A California man has pleaded guilty to having profited more than $1 million from insider information provided by his golf buddy, a former senior partner at KPMG LLP in Los Angeles. 

Bryan Shaw, who owned a jewelry store in Encino, Calif., admitted that he used the confidential information provided by Scott London to make illegal stock trades involving public companies including Herbalife Ltd. and Skechers USA. KPMG abruptly resigned as auditor to both companies on April 8, citing concerns that "the firm’s independence has been impacted as a result of" London’s activities. The firm fired London.

On Monday, Shaw pleaded guilty to one count of conspiracy, admitting that he plotted with London to commit securities fraud.

"As part of Mr. Shaw’s ongoing efforts of cooperation with the government, he has agreed to enter into a plea agreement and plead guilty to the filed conspiracy charge," his attorney, Nathan Hochman, a partner at Bingham McCutchen in Santa Monica, Calif., said.

Shaw agreed to disgorge nearly $1.3 million in illegal stock trades. He admitted that he gave London more than $60,000 cash, often in bags of $100 bills on streets near his jewelry store, in exchange for confidential information about KPMG’s clients. He also admitted that he gave London a $12,000 Rolex watch, jewelry and concert tickets.

Shaw faces up to five years in prison and a $250,000 fine.

London, former chief of KPMG’s audit practice for the southwestern United States, was charged on April 11 with one count of conspiracy to commit securities fraud. He is due to enter a plea on May 17.

"These two men were close friends who shared dinners, concerts, sporting events and secret information that brought profits to each of them," U.S. Attorney André Birotte Jr. said in a prepared statement. "London provided, and Shaw was all too happy to use, proprietary information that should have remained confidential.

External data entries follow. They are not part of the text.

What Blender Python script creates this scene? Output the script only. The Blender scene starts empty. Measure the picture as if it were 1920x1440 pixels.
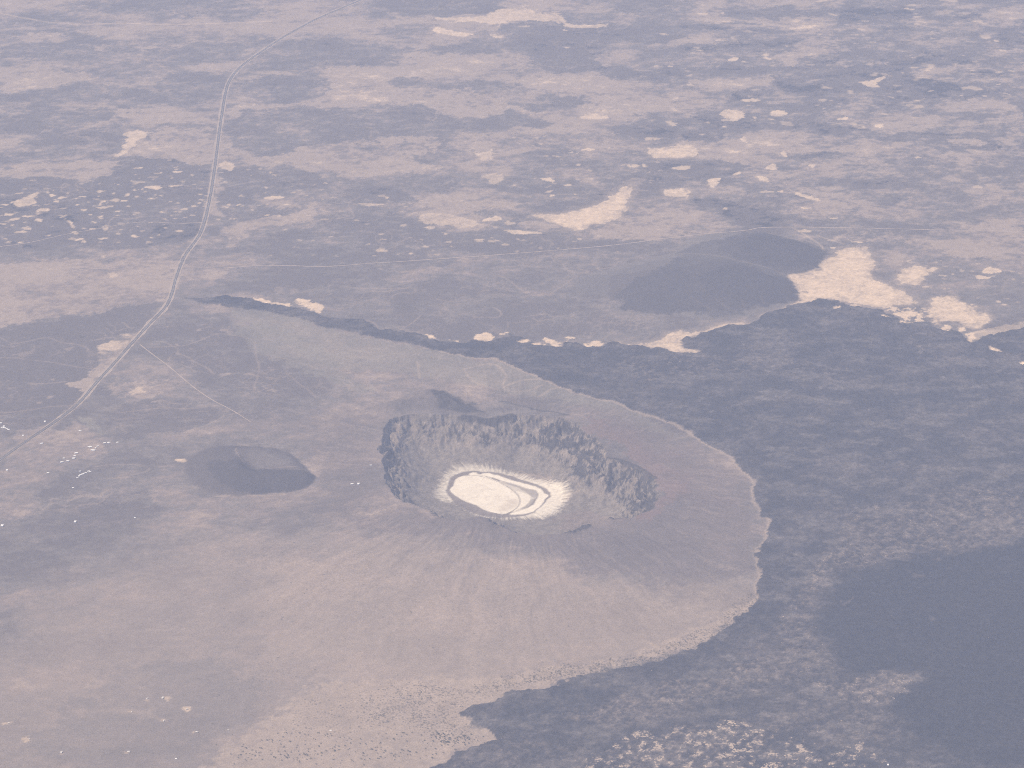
import bpy, math, random
import numpy as np
from mathutils import Vector

R = math.radians
random.seed(7)
rng = np.random.default_rng(11)
C = bpy.context.scene.collection
sc = bpy.context.scene

# ------------------------------------------------------------------ camera, sky, sun, exposure
CAM_H, PITCH, HFOV = 10000.0, R(25.5), R(20.0)
cam = bpy.data.cameras.new('camera')
cam.sensor_width = 36.0
cam.lens = 18.0 / math.tan(HFOV / 2)
cam.clip_start, cam.clip_end = 10.0, 400000.0
co = bpy.data.objects.new('camera', cam)
co.location = (0, 0, CAM_H)
co.rotation_euler = (R(90) - PITCH, 0, 0)
C.objects.link(co)
sc.camera = co

SUN_EL, SUN_AZ = R(54), R(-100)          # azimuth from +Y (away from the camera), negative = to the left
sun_dir = Vector((math.sin(SUN_AZ) * math.cos(SUN_EL), math.cos(SUN_AZ) * math.cos(SUN_EL), math.sin(SUN_EL)))
w = bpy.data.worlds.new('World')
sc.world = w
w.use_nodes = True
nt = w.node_tree
bg = nt.nodes['Background']
sky = nt.nodes.new('ShaderNodeTexSky')
sky.sky_type = 'NISHITA'
sky.sun_disc = False
sky.sun_elevation = SUN_EL
sky.sun_rotation = SUN_AZ
sky.altitude = 1000
sky.dust_density = 2.0
nt.links.new(sky.outputs[0], bg.inputs[0])
bg.inputs[1].default_value = 0.10
sl = bpy.data.lights.new('sun', 'SUN')
sl.energy = 5.0
sl.angle = R(0.53)
sl.color = (1.0, 0.835, 0.605)
so = bpy.data.objects.new('sun', sl)
so.rotation_euler = sun_dir.to_track_quat('Z', 'Y').to_euler()
so.location = (0, 0, 9000)
C.objects.link(so)

sc.view_settings.view_transform = 'Standard'
sc.view_settings.look = 'None'
sc.view_settings.exposure = 0.47
sc.view_settings.gamma = 1.0
sc.view_settings.use_curve_mapping = False
sc.cycles.volume_bounces = 1
sc.cycles.max_bounces = 4
sc.cycles.diffuse_bounces = 2
sc.cycles.use_denoising = False
sc.cycles.filter_width = 1.0

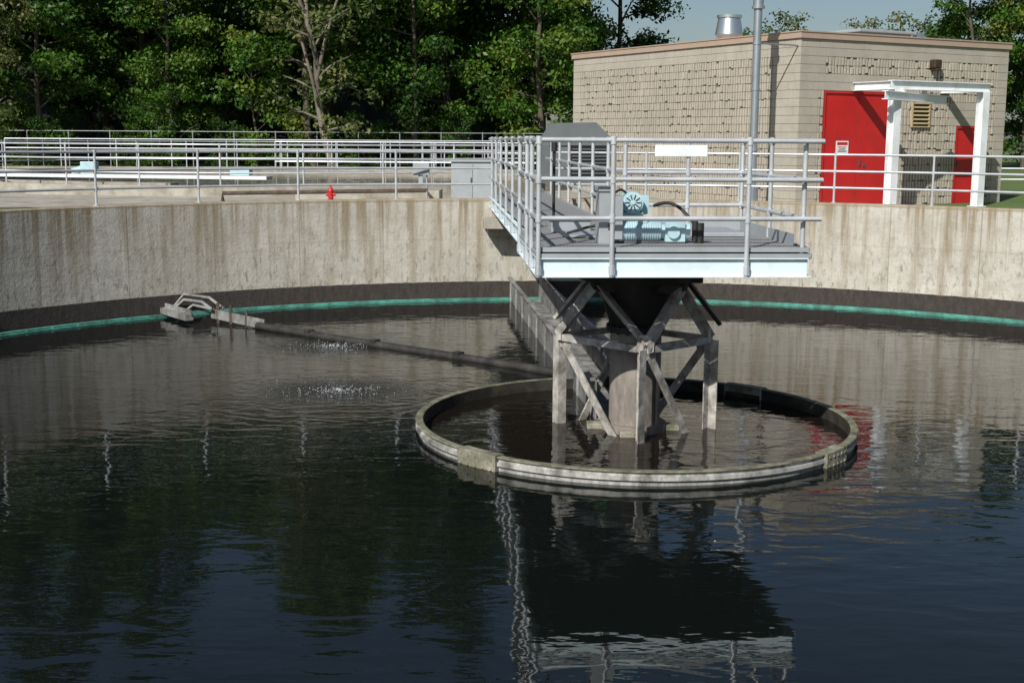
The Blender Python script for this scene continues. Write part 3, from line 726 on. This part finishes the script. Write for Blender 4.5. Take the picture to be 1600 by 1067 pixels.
for (x,y,s) in ((23.2,56,.66),(27.5,58,.68),(31,56,.7),(29,66,.82),(36,60,.8)): inst('deciduous_tree',[TA,TB,TC][int(x)%3],(x,y,GZ),random.random()*6,s)
wr=empty('distant_hedgerow')
x=10
while x<50:
    inst('hedge_shrub',TD,(x,75+random.uniform(-2,2),GZ-.1),random.random()*6,random.uniform(.9,1.2),wr); x+=3
mb=MB(); N=60
vs=[];fs=[]
for i in range(N+1):
    x=-90+93*i/N; h=9+2*math.sin(i*.7)+1.5*math.sin(i*1.9); h*=min(1,(N-i)/6)
    vs+=[(x,77,GZ-.5),(x,85,GZ+h),(x,110,GZ+h)]
for i in range(N):
    b=i*3; fs+=[(b,b+3,b+4,b+1),(b+1,b+4,b+5,b+2)]
mb.add(vs,fs,0,True); mb.build('backdrop_bank',[simple('dark_backdrop',(.015,.025,.008),1,0,.5,1)])  # added dark backdrop that closes the sky gaps behind the trees
# ---------------------------------------------------------------- light, sky, camera
az=(-.46,-.89); el=math.radians(38)
d=Vector((az[0],az[1],0)).normalized()*math.cos(el)+Vector((0,0,math.sin(el)))
sl=bpy.data.lights.new('sun','SUN'); sl.energy=5.0; sl.angle=math.radians(.5); sl.color=(1,.965,.90)
so=bpy.data.objects.new('sun',sl); so.rotation_euler=d.to_track_quat('Z','Y').to_euler(); so.location=(-20,-30,40); link(so)
w=bpy.data.worlds.new('World'); sc.world=w; w.use_nodes=True; nt=w.node_tree
bg=nt.nodes['Background']; sky=nt.nodes.new('ShaderNodeTexSky'); sky.sky_type='NISHITA'; sky.sun_disc=False
sky.sun_elevation=el; sky.sun_rotation=math.atan2(az[0],az[1]); sky.air_density=1.0; sky.dust_density=1.2; sky.ozone_density=2.0
nt.links.new(sky.outputs[0],bg.inputs[0]); bg.inputs[1].default_value=.066
cam=bpy.data.cameras.new('camera'); cam.lens=45; cam.sensor_width=36; cam.clip_end=2000; cam.clip_start=.05
co=bpy.data.objects.new('camera',cam); link(co); sc.camera=co
co.matrix_world=Matrix.Translation((-1.52,-15.6,3.56))@Matrix.Rotation(math.radians(81),4,'X')@Matrix.Rotation(math.radians(.35),4,'Z')
sc.view_settings.view_transform='Standard'; sc.view_settings.look='None'; sc.view_settings.exposure=0
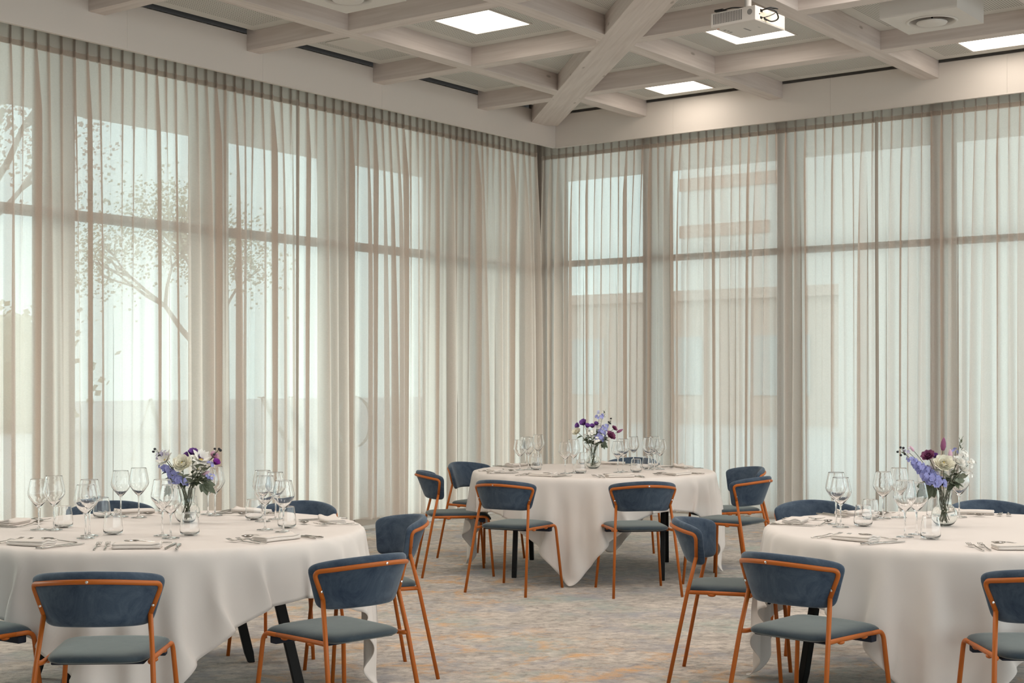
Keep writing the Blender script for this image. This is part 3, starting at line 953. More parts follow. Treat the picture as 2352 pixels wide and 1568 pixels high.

These men broke ethical rules and criminal laws for the sole purpose of lining their pockets with illegal profits."

According to federal prosecutors, Shaw provided investigators with recorded telephone conversations in which London passed along confidential information, often from press release drafts, about Herbalife and Deckers Outdoor Corp. Shaw also was cooperating with the FBI during two cash exchanges.

The U.S. Securities and Exchange Commission also has filed charges against both men. In that case, Shaw admitted his "incredibly stupid actions."

"There is no excuse for my wrongful conduct," he wrote. "I expect that my actions will result in significant civil and criminal consequences, but I realize that this is the painful price I will pay for my transgressions."